## BEGIN

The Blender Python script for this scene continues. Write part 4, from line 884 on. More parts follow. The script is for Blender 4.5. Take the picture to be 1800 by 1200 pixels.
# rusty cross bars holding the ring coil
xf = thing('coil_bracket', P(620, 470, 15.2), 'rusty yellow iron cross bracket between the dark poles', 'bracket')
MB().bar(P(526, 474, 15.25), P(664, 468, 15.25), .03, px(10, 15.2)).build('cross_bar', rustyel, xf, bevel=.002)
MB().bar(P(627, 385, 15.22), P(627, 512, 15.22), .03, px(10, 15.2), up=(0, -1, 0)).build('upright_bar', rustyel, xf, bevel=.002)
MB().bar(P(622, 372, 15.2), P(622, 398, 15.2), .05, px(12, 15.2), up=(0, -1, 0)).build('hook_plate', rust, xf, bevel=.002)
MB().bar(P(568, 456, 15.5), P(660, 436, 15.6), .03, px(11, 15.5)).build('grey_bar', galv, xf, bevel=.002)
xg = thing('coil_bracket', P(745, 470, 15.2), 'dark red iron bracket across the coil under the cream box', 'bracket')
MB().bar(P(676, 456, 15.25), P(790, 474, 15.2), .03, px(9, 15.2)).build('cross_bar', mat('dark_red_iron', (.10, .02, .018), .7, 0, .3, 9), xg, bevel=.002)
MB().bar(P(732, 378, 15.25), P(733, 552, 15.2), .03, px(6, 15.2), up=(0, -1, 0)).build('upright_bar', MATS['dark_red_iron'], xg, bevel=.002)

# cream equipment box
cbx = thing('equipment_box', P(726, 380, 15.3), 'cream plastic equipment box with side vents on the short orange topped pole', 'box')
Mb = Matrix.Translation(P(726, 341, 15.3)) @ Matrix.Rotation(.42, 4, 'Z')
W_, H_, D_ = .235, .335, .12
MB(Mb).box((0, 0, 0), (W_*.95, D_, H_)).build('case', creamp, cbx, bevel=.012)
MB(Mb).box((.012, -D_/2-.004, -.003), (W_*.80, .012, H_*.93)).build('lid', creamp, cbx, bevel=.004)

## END

*REQUIREMENT*: Reproduce the listing in full. Keep it exactly as written.

*TASK SOLUTION*:
The Blender Python script for this scene continues. Write part 4, from line 884 on. More parts follow. The script is for Blender 4.5. Take the picture to be 1800 by 1200 pixels.
# rusty cross bars holding the ring coil
xf = thing('coil_bracket', P(620, 470, 15.2), 'rusty yellow iron cross bracket between the dark poles', 'bracket')
MB().bar(P(526, 474, 15.25), P(664, 468, 15.25), .03, px(10, 15.2)).build('cross_bar', rustyel, xf, bevel=.002)
MB().bar(P(627, 385, 15.22), P(627, 512, 15.22), .03, px(10, 15.2), up=(0, -1, 0)).build('upright_bar', rustyel, xf, bevel=.002)
MB().bar(P(622, 372, 15.2), P(622, 398, 15.2), .05, px(12, 15.2), up=(0, -1, 0)).build('hook_plate', rust, xf, bevel=.002)
MB().bar(P(568, 456, 15.5), P(660, 436, 15.6), .03, px(11, 15.5)).build('grey_bar', galv, xf, bevel=.002)
xg = thing('coil_bracket', P(745, 470, 15.2), 'dark red iron bracket across the coil under the cream box', 'bracket')
MB().bar(P(676, 456, 15.25), P(790, 474, 15.2), .03, px(9, 15.2)).build('cross_bar', mat('dark_red_iron', (.10, .02, .018), .7, 0, .3, 9), xg, bevel=.002)
MB().bar(P(732, 378, 15.25), P(733, 552, 15.2), .03, px(6, 15.2), up=(0, -1, 0)).build('upright_bar', MATS['dark_red_iron'], xg, bevel=.002)

# cream equipment box
cbx = thing('equipment_box', P(726, 380, 15.3), 'cream plastic equipment box with side vents on the short orange topped pole', 'box')
Mb = Matrix.Translation(P(726, 341, 15.3)) @ Matrix.Rotation(.42, 4, 'Z')
W_, H_, D_ = .235, .335, .12
MB(Mb).box((0, 0, 0), (W_*.95, D_, H_)).build('case', creamp, cbx, bevel=.012)
MB(Mb).box((.012, -D_/2-.004, -.003), (W_*.80, .012, H_*.93)).build('lid', creamp, cbx, bevel=.004)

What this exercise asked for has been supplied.